Mais faire descendre cinq personnes par trois rappels nous prend
cinq heures ! La voie des Vires était peut-être préférable. Les cordes
du dernier rappel se bloquent et je dois remonter la longueur pour les dégager.
Quel soulagement lorsque tout le monde prend pied sain et sauf dans
la Grande Raillère. Pour Christine cette expédition était un peu
trop « Banzaï » ! A tout le moins… Pour une fois nous sommes d’accord.
Pour nous remettre nous préparons un bon serpolet au camp avant de
démonter les tentes. Nous rejoignons Aneu, noyé de brumes, à la nuit tombée.
NB - On peut se demander si le très grave accident de juillet 1960
(voir plus haut) serait lié à un phénomène de cet ordre.
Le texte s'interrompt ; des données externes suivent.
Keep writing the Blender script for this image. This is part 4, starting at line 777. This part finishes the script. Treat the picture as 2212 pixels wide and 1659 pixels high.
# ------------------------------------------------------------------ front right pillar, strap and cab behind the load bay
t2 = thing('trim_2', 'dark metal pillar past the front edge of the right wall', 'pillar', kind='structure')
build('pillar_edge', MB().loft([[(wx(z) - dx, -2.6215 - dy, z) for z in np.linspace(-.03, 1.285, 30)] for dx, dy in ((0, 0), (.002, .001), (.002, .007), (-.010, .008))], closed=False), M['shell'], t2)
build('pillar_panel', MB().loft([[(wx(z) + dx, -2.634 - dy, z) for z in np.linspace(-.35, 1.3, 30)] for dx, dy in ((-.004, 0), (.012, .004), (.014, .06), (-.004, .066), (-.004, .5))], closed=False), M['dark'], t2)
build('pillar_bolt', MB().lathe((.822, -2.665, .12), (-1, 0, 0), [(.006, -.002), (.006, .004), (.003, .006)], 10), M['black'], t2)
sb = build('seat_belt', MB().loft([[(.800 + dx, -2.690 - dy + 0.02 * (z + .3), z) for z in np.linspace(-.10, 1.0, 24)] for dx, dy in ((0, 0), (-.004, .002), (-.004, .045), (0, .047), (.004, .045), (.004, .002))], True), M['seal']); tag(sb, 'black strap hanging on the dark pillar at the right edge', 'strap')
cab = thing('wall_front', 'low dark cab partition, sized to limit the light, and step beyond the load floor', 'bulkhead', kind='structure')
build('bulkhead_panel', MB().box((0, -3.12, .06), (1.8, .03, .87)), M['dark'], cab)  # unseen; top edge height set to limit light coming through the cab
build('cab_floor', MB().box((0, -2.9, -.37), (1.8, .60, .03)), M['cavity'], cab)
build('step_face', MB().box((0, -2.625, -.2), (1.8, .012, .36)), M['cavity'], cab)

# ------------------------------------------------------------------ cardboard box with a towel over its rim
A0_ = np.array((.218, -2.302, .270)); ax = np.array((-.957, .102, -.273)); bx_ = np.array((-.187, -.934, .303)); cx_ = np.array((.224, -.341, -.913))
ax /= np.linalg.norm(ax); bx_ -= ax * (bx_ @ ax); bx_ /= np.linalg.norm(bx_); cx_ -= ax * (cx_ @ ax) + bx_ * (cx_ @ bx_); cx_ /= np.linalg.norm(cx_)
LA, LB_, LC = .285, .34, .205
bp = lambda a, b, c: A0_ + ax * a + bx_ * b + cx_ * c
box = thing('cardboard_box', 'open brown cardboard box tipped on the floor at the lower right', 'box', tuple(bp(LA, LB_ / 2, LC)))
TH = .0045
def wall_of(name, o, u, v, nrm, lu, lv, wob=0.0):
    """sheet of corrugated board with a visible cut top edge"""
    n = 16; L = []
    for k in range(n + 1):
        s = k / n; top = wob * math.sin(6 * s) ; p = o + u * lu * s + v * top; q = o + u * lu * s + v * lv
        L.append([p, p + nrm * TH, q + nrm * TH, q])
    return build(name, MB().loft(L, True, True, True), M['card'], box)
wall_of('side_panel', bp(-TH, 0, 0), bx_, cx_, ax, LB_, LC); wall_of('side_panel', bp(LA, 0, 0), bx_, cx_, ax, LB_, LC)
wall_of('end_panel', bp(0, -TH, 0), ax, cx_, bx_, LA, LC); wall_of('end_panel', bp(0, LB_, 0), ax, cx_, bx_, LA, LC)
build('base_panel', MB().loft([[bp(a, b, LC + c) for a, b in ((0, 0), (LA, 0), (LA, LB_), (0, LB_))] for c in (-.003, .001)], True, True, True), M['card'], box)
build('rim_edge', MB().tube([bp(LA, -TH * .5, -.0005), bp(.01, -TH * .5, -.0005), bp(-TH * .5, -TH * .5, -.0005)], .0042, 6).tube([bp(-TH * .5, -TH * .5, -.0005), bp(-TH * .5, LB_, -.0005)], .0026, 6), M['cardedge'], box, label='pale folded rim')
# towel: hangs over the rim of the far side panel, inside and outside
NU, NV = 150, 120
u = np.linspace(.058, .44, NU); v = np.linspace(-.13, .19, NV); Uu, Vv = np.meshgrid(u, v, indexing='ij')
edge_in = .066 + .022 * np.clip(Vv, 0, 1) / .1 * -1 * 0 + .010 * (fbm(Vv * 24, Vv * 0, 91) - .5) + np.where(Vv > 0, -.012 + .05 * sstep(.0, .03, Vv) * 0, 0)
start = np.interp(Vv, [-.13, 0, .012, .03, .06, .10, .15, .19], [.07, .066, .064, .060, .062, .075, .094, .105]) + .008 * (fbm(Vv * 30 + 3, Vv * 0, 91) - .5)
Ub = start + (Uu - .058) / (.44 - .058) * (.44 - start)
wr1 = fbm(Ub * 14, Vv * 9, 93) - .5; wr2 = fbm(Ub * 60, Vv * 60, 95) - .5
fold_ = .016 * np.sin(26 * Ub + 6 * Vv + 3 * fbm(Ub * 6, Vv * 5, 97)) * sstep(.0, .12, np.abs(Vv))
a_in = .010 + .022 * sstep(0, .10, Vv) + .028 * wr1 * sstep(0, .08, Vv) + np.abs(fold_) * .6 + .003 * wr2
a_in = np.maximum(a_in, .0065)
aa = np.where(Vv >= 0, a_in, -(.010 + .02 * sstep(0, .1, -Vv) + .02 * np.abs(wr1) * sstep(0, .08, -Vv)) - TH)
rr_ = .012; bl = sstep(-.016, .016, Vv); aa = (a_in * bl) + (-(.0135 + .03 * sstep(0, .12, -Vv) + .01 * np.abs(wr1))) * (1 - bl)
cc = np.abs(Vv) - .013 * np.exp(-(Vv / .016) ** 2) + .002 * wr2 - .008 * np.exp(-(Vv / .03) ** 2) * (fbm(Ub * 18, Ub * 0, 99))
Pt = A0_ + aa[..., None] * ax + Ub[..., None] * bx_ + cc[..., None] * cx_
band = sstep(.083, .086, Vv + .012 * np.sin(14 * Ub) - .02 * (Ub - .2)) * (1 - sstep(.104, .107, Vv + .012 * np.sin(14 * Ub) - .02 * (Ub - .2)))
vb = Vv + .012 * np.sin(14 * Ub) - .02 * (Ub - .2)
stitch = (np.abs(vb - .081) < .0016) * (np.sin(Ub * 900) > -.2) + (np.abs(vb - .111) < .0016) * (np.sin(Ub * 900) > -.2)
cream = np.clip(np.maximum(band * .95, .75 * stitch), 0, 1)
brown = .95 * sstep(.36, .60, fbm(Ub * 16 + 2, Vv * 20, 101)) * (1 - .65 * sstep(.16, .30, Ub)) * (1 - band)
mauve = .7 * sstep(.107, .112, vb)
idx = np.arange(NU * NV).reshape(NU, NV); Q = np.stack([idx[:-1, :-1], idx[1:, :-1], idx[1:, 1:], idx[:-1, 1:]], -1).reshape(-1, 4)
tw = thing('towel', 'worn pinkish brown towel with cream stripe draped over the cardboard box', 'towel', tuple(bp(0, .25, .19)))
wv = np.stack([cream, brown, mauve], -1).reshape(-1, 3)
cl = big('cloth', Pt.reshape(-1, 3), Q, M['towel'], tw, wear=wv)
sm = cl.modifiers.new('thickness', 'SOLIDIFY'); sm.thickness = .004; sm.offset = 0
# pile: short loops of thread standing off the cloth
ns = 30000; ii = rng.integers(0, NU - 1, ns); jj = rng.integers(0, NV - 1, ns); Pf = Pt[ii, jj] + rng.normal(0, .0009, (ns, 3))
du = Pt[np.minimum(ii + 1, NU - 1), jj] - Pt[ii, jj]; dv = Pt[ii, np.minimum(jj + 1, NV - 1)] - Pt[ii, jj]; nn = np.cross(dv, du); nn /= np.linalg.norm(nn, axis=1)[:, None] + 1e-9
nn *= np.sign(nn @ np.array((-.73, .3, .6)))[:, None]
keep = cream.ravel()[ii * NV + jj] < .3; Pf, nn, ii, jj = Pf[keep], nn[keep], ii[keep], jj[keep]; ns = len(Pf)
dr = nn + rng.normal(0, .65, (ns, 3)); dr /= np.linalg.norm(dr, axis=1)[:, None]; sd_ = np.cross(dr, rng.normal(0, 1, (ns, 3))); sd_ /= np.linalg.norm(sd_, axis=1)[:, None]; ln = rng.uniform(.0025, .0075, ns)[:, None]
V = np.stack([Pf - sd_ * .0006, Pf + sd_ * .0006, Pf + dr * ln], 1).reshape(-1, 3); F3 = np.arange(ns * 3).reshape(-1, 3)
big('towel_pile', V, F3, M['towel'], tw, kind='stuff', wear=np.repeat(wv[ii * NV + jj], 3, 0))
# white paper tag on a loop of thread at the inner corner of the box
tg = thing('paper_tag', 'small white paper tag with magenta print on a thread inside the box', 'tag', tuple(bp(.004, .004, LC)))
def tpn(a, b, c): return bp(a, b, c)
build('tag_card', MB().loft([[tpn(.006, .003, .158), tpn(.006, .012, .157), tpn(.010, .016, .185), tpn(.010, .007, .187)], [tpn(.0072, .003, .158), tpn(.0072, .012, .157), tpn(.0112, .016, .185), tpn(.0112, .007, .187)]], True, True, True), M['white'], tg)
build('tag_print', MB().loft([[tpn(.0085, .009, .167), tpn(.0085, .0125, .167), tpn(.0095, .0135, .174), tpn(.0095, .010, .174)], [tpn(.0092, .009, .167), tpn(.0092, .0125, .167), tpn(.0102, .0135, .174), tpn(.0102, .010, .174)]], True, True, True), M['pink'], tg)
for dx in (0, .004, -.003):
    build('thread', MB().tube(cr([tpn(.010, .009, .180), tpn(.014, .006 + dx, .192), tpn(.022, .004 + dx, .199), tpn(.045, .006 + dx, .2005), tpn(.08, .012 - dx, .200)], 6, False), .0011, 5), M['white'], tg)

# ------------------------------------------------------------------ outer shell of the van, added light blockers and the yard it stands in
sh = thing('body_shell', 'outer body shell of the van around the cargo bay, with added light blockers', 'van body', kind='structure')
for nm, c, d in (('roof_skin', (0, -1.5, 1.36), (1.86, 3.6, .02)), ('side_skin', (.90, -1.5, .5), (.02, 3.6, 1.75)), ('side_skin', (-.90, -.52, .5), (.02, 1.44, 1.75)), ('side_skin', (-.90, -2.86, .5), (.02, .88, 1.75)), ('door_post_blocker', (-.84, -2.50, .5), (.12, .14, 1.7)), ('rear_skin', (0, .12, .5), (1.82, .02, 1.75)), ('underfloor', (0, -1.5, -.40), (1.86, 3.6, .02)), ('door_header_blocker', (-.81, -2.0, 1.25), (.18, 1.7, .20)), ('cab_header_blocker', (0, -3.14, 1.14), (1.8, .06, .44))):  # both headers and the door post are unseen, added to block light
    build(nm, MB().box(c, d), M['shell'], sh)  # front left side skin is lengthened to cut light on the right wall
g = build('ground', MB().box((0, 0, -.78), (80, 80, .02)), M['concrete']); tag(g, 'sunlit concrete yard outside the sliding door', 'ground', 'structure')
Un gros bloc
apparemment innamovible a été utilisé pour "sécuriser" le relais et
s'est détaché de la paroi à la première sollicitation.
Le vacarme entendu à Pombie plaiderait pour cette hypothèse.
Contrairement à ce que l'on a pu penser ce n'est pas en faisant un
rappel que l'accident est survenu mais plutôt lors de l'escalade
de la jeune étudiante, le troisième équipier attendant sur la plate-
formr et qui a vu ses deux amis s'écraser près de lui.